Где бесконечное само может стать конечным, оно может оказаться и множеством, и потому политеизм возможен; но там, где оно только обозначается через конечное, оно неизбежно остается единым и политеизм как совместное существование божественных образов невозможен. Политеизм возникает из синтеза абсолютности с ограничением, так что в нем не устраняются ни абсолютность формы, ни ограничение. В такой религии, как христианство, религиозный элемент не черпается из природы, так как христианская религия берет конечное вообще не в качестве символа бесконечного и не в его независимом значении. Следовательно, такая религия может возникнуть из того, что подчинено времени, т. е. из истории, поэтому христианство по своей самой внутренней сути и в высшем своем смысле исторично. Каждый отдельный момент времени есть откровение некой особой стороны Бога, причем в каждой из них он абсолютен; что в греческой религии дано как одновременность, в христианстве дано как последовательность, хотя время разделения явлений и вместе с тем их оформления еще не наступило.
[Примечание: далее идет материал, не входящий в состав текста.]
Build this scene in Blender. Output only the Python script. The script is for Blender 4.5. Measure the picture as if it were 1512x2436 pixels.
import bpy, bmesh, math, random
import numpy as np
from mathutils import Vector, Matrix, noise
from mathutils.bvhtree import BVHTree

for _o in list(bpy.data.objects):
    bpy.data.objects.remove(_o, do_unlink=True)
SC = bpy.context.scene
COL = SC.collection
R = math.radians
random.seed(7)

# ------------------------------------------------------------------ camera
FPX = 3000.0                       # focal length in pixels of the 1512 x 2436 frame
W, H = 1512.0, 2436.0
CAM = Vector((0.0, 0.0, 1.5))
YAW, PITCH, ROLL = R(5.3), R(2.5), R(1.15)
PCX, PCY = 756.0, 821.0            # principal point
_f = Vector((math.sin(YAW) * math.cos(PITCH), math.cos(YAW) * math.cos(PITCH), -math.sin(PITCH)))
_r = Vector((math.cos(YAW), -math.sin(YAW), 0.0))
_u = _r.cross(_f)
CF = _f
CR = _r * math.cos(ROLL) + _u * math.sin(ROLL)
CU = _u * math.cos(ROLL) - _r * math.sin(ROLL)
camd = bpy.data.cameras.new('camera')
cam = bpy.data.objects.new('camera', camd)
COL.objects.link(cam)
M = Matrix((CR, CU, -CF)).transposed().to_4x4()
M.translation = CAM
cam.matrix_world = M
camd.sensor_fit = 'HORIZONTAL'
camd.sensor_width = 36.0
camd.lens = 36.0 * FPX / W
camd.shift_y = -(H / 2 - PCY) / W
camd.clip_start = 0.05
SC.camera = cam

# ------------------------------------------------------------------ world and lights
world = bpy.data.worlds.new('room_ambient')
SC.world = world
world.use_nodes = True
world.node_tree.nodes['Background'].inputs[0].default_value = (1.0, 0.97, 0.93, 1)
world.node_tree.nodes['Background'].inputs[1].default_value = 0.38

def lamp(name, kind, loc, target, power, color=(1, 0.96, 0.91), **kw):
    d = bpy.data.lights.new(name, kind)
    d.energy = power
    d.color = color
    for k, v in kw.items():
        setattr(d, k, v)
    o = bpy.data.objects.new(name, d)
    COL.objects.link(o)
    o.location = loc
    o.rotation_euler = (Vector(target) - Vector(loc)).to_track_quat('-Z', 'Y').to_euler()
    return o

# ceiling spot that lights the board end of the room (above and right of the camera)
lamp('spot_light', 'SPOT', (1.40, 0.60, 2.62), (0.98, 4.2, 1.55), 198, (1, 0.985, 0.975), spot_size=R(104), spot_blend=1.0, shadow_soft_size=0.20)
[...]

Можно было бы подумать, что в идее христианства, утверждающей в божестве множественность лиц, сохранился след политеизма; но что триединство, как таковое, не может быть истолковано как символ какой-нибудь идеи, явствует из того, что эти три единства в самом божественном естестве мыслятся вполне идеально и суть сами идеи, а не символы идей, из того, что идея триединства имеет всецело философское содержание. Вечное есть отец всех вещей, никогда не выходящий из своей вечности, но рождающий себя от вечности в двух столь же вечных, как он, формах: конечное, которое есть сам по себе абсолютный, а во внешнем явлении страдающий и вочеловечивающийся Сын Божий, и затем вечный дух, бесконечное, в котором все вещи суть одно. Над этим все растворяющий в себе Бог.
Можно сказать, что, если бы эти идеи сами по себе были в состоянии обладать поэтической реальностью, они смогли бы ее получить через то, что с ними сделали в христианстве. Они с самого начала были приняты в полной независимости от их умозрительного смысла, всецело исторически, буквально. Но уже первоначальный их строй сделал невозможным символическое их изображение. Данте, который в последней песне своего «Рая» достигает созерцания Бога, видит в глубинах прозрачной субстанции Божества три световых круга различной окраски и одного размера85; один из них, казалось, только отражался от другого, как радуга от радуги, а третий был фокусом и одинаково излучался во все стороны. Но Данте сам сравнил свое положение с положением геометра, который всецело устремляет свои взоры на измерение круга и не находит того принципа, который ему необходим86.